Retail sentiment in extremely bullish territory for Ford Motor
Retail sentiment trends in extremely bullish territory for Ford Motor

Ford said the move to add production of up to 100,000 units of its best-selling Super Duty to Oakville expands Super Duty production across three plants in North America. This includes Kentucky Truck Plant and Ohio Assembly Plant, which are operating at full capacity.

The facility was earlier reserved for Ford’s electric vehicle (EV) production. Last year, Ford had announced it will invest about $1.30 billion in the Oakville Assembly plant for a transition of the facility to a new electric hub.

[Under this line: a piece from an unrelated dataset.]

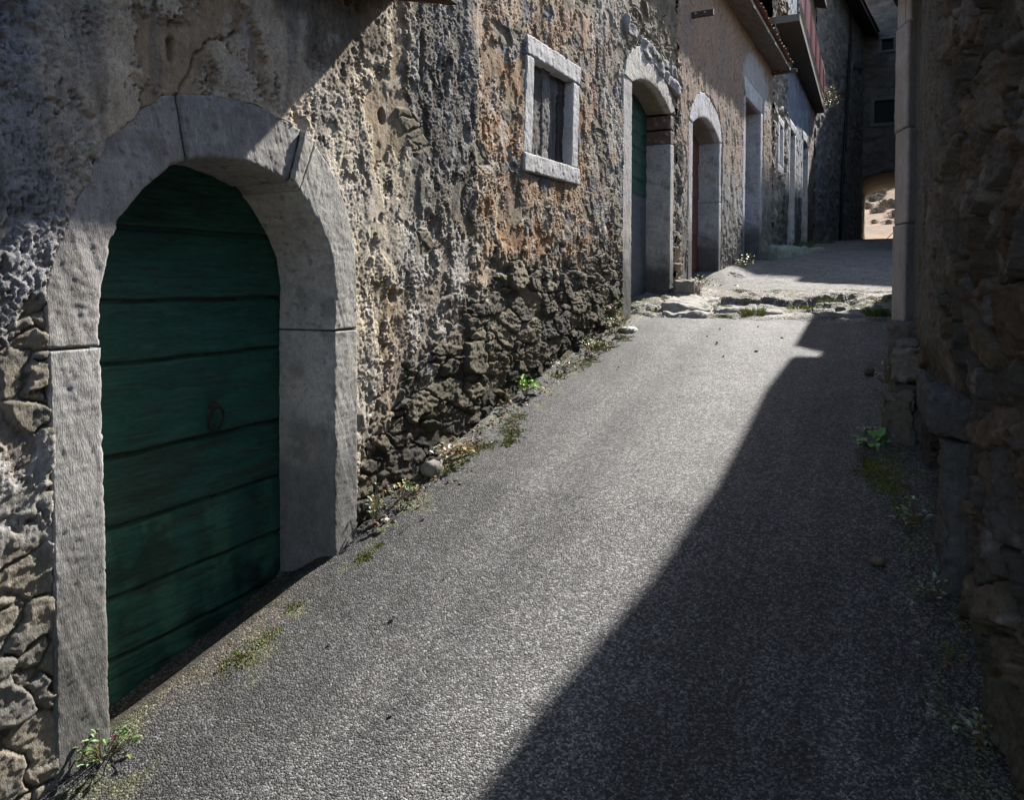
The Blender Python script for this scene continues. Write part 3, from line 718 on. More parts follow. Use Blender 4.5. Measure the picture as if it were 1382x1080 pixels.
door_leaf(Ch, 'door', 3.3, 4.42, [2.7, 3.6, 4.5, 5.4, 6.3], -.28, (.10, .09, .09), offC, step=.06, seed=97)
door_leaf(Ch, 'door', 6.4, 7.92, [2.7, 3.6, 4.5, 5.4, 6.55], -.28, (.11, .085, .085), offC, step=.06, seed=98)
# balcony: slab, two rails, red corrugated panel on posts
bl = empty('balcony', (0, 0, 0)); bl.parent = Ch
YB0, YB1 = .05, 10.3
xo = lambda y: .57 - .027 * y       # outer edge in house frame
b = MB(); b.box((-.3, YB0, 8.0), (1, YB1, 8.16), (.12, .11, .10), M=lambda p: (p[0] if p[0] < 0 else xo(p[1]), p[1], p[2])); b.build('slab', M_WALL, bl, offC)
for z, r in ((8.22, .022), (8.40, .022), (9.32, .024)):
    b = MB(); b.tube([(xo(YB0) - .02, YB0, z), (xo(YB1) - .02, YB1, z)], r, 8, (.36, .34, .34)); b.build('rail', M_METAL, bl, offC, True)
for k in range(8):
    y = YB0 + .1 + k * (YB1 - YB0 - .2) / 7
    b = MB(); b.box((xo(y) - .07, y - .025, 8.16), (xo(y) - .03, y + .025, 9.35), (.10, .07, .07)); b.build('post', M_METAL, bl, offC)
nY = 260; Yp = np.linspace(YB0 + .05, YB1 - .05, nY); Zp = np.linspace(8.46, 9.30, 6)
YY, ZZ = np.meshgrid(Yp, Zp, indexing='ij')
for s_ in (0,):
    XX = xo(YY) - .005 + .012 * np.sin(YY * 2 * math.pi / .16)
    grid_np('panel', np.stack([XX, YY, ZZ], -1), M_METAL, bl, colr(YY.shape, (.19, .05, .056)) * (1 + .15 * fbm(YY * 1.5, ZZ * 3, 601, 3))[..., None], off=offC)
b = MB(); b.box((-4, -.1, 11.5), (.35, LC, 11.6), (.1, .08, .07), M=lambda p: (p[0], p[1], p[2] - .3 * p[0])); b.build('roof', M_TILE, Ch, offC)
body(Ch, offC, (-4, .02, 1.8), (-.75, LC, 11.5))

# ================================================================== FOURTH HOUSE (dark plaster, drainpipe)
LD, rD = frame((.45, 29), (1.72, 39.5)); zD = 3.6; offD = (0, 0, zD)
D = empty('stone_house', (.45, 29, zD), rD, label='tall dark plastered house with a black drainpipe beside the gateway', cat='house')
gD = lambda s: gz(s * .993 + 29)
def plain(seed, base, dark, k=1.):
    def f(Y, Z):
        n1 = fbm(Y * .7, Z * .5, seed, 4); n2 = fbm(Y * 2.6, Z * 2.2, seed + 1, 4); n3_ = fbm(Y * 8, Z * 7, seed + 2, 3)
        c = mixc(colr(Y.shape, base), dark, ss(-.2, .4, n1 + .4 * n2) * .8)
        hr, i, e, r1, r2, r3 = rubble(Y, Z, seed + 5, 2.2, 4.2, .05 * k)
        c = mixc(c, stonecol(Y.shape, i, r1, r2, [base, dark, tuple(v * 1.3 for v in base)]), .5)
        return hr - .02 + .01 * n2, c * (1 + .25 * n2 + .2 * n3_)[..., None]
    return f
build_wall(D, 'wall', steps(.0, LD, .07, .10), np.arange(2.9, 13.5, .06), plain(700, (.31, .285, .26), (.21, .195, .18)), [], [], offD, gfun=gD)
b = MB(); b.tube([(.10, 6.4, 13.3), (.12, 6.35, 12.4), (.10, 5.6, 9.), (.10, 4.9, 6.), (.10, 4.6, 3.85)], .055, 10, (.02, .02, .022)); dp = b.build('drainpipe', M_METAL, D, offD, True)
for z, y in ((4.6, 4.70), (6.6, 5.05), (8.8, 5.56), (11., 6.05)):
    b = MB(); b.tube([(.10, y - .004, z - .03), (.10, y + .004, z + .03)], .068, 10, (.03, .03, .03)); b.build('pipe_clip', M_METAL, dp, offD, True)
er = empty('roof', (0, 0, 0)); er.parent = D
b = MB(); b.box((-4, -.1, 13.35), (.62, 12.5, 13.5), (.07, .055, .045), M=lambda p: (p[0], min(p[1], 10.55), p[2] - .3 * p[0])); b.build('soffit', M_BEAM, er, offD)
tiles('tiles', -4, 14.8, .66, 13.38, -.1, 10.55, er, offD, .21, 8)
b = MB(); b.box((.0, 7.7, 11.25), (.30, 7.85, 11.42), (.04, .035, .03)); b.tube([(.28, 7.78, 11.25), (.28, 7.78, 11.05)], [.10, .05], 8, (.03, .03, .03)); b.build('wall_lamp', M_METAL, D, offD)
body(D, offD, (-4, .02, 3), (-.4, LD, 13.4))

# ================================================================== GATE HOUSE over the lane
zE = 4.3; YE = 39.5
Eh = empty('gate_house', (1.7, YE, zE), label='dark gabled house spanning the end of the lane above a vaulted passage', cat='house')
offE = (1.7, YE, zE)
topE = lambda x: 14.9 + .42 * (x - 1.5)
def arch_z(x): return 6.72 + .52 * np.sqrt(np.clip(1 - ((x - 3.0) / 1.32) ** 2, 0, 1))
XE = np.arange(-1., 7.5, .07); ZE = np.arange(3.9, 18., .07)
XX, ZZ = np.meshgrid(XE, ZE, indexing='ij')
hE, cE = plain(800, (.165, .148, .13), (.10, .092, .084))(XX, ZZ)
hole = (XX > 1.70) & (XX < 4.32) & (ZZ < arch_z(XX))
def inrect(x0, x1, z0, z1): return (XX > x0) & (XX < x1) & (ZZ > z0) & (ZZ < z1)
hole |= inrect(2.18, 3.28, 9.42, 10.42) | inrect(2.44, 2.92, 12.62, 13.12)
hole |= ZZ > topE(XX)
kc = ~(hole[:-1, :-1] | hole[1:, :-1] | hole[1:, 1:] | hole[:-1, 1:])
grid_np('wall', np.stack([XX, YE - hE, ZZ], -1), M_RUBBLE, Eh, cE, kc, offE)
# vaulted passage
T = np.linspace(0, 1, 40)
prof = [(1.70, 3.9), (1.69, 5.0), (1.70, 6.0), (1.70, 6.6)] + [(3.0 - 1.32 * math.cos(a), 6.72 + .52 * math.sin(a)) for a in np.linspace(.02, math.pi - .02, 22)] + [(4.32, 6.6), (4.32, 5.2), (4.32, 3.9)]
pr = resample(prof, 70); yv = np.linspace(YE - .04, 46.2, 60)
PV = np.zeros((70, 60, 3)); PV[..., 0] = pr[:, None, 0]; PV[..., 2] = pr[:, None, 1]; PV[..., 1] = yv[None, :]
nz = .05 * n3(PV, 1.6, 820, 4)
PV[..., 0] += nz * np.sign(3.0 - PV[..., 0]); PV[..., 2] -= nz * (PV[..., 2] > 6.65)
PV[:, 35:, 0] = lerp(PV[:, 35:, 0], 3.0, .035)
cV = colr(PV.shape[:2], (.20, .145, .085)) * (1 + .35 * n3(PV, 1.1, 830, 4))[..., None]
grid_np('vault', PV, M_RUBBLE, Eh, cV, off=offE)
for (x0, x1, z0, z1, fw_) in ((2.18, 3.28, 9.42, 10.42, .16), (2.44, 2.92, 12.62, 13.12, .10)):
    ew = empty('window', (0, 0, 0)); ew.parent = Eh
    b = MB(); b.box((x0 - .02, YE + .18, z0 - .02), (x1 + .02, YE + .2, z1 + .02), (.012, .013, .014)); b.build('pane', M_PANE, ew, offE)
    b = MB(); c_ = (.19, .185, .18)
    b.box((x0 - fw_, YE - .05, z1), (x1 + fw_, YE + .2, z1 + fw_), c_); b.box((x0 - fw_ - .03, YE - .08, z0 - fw_), (x1 + fw_ + .03, YE + .2, z0), c_)
    b.box((x0 - fw_, YE - .05, z0 + .001), (x0, YE + .2, z1 - .001), c_); b.box((x1, YE - .05, z0 + .001), (x1 + fw_, YE + .2, z1 - .001), c_)
    b.build('frame', M_STONE, ew, offE, bevel=.01)
b = MB()
for x0, x1 in ((-4., 1.55), (4.47, 8.)): b.box((x0, YE + .25, 3.5), (x1, 46.1, 7.3), (.15, .14, .13))
b.box((-4., YE + .25, 7.35), (8., 46.1, 14.0), (.15, .14, .13)); b.build('inner_wall', M_RUBBLE, Eh, offE)
b = MB(); b.box((-1.2, YE - .12, 0), (8., 46.3, .14), (.16, .09, .06), M=lambda p: (p[0], p[1], p[2] + topE(p[0]) + .0)); b.build('roof', M_TILE, Eh, offE)

# ================================================================== RIGHT HOUSE
zR = .8
RH = empty('stone_house', (2.9, 4.5, zR), label='shaded rubble house along the right edge with tall stone pillar and low cellar hatch', cat='house')
offR = (2.9, 4.5, zR)
RX = [(-2, 3.35), (1.5, 3.13), (2.8, 3.01), (3.19, 2.965), (3.82, 2.905), (4.15, 2.865), (4.6, 2.83), (5, 2.825), (6, 2.85), (7.3, 2.93), (12.6, 3.15)]
rx = lambda y: np.interp(y, [p[0] for p in RX], [p[1] for p in RX])
YR = np.concatenate([np.linspace(-2, 1.7, 30), steps(1.72, 7.28, .0068, .011), np.linspace(7.4, 12.6, 60)]); ZRr = np.concatenate([np.arange(-.9, -.1, .06), np.arange(-.1, 3.6, .0078), np.arange(3.6, 4.5, .02)])
YY, ZZ = np.meshgrid(YR, ZRr, indexing='ij')
def fieldR(Y, Z):
    sh = Y.shape; zr = Z - gz(Y)
    n1 = fbm(Y * 1.3, Z * 1.1, 903, 4); n2 = fbm(Y * 5, Z * 4, 904, 4); n3_ = fbm(Y * 16, Z * 14, 905, 4)
    hr, i, e, r1, r2, r3 = rubble(Y, Z, 920, 3.3, 5.0, .062, .25)
    hs = stucco(Y, Z, 910, 1.1) + .03
    W = ss(3.9, 4.4, Y + .5 * n2) * ss(1.55, 1.8, Z + .2 * n2)
    W = np.maximum(W, ss(.15, .4, n1) * ss(1.2, 1.6, zr) * .9)
    h = lerp(hr - .04, hs, W)
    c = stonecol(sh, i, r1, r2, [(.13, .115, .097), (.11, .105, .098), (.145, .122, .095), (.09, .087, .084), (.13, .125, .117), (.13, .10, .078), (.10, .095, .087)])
    mort = colr(sh, (.125, .115, .10))
    c = mixc(mort, c, ss(.05, .16, e))
    c = mixc(c, mixc(colr(sh, (.20, .195, .19)), (.13, .11, .095), ss(-.1, .4, n2)), W)
    c = mixc(c, (.36, .35, .34), ss(.35, .6, n2 + .3 * n3_) * .35)
    c = mixc(c, (.09, .10, .06), ss(.6, .0, zr + .4 * n2) * .5)
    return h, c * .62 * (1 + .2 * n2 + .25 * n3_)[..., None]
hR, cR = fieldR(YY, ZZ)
keep = (ZZ > gz(YY) - .2) & ~((YY > 4.12) & (YY < 4.97) & (ZZ < 1.40))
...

The latest development comes in the wake of a slowing electric vehicle market and intensifying competition in the space, and shows Ford is trying to squeeze more profits from its internal combustion engine (ICE) vehicle lineup while it can.

Goldman Sachs recently stated that sales momentum for EVs is slowing globally, and hybrids (HEVs) and plug-in hybrids (PHEVs) are proving more competitive than first thought.

“We’re seeing rising concerns around EV capital costs due to lower prices being realized for used EVs. In the UK, for example, EV used car prices have fallen sharply in recent months. Two, uncertainty around a number of elections this year has decreased visibility on potential changes to government policies affecting the EV industry,” the firm said while adding that rapid charging station infrastructure issues have emerged as a tangible problem.

Shares of Ford were trading nearly 2% higher on Thursday. The stock has returned over 21% since the beginning of the year.

Recently, Barclays analyst reportedly maintained a ‘Buy’ rating on the stock with a price target of $17. The stock is currently trading at $14.77, indicating an upside potential of 15%.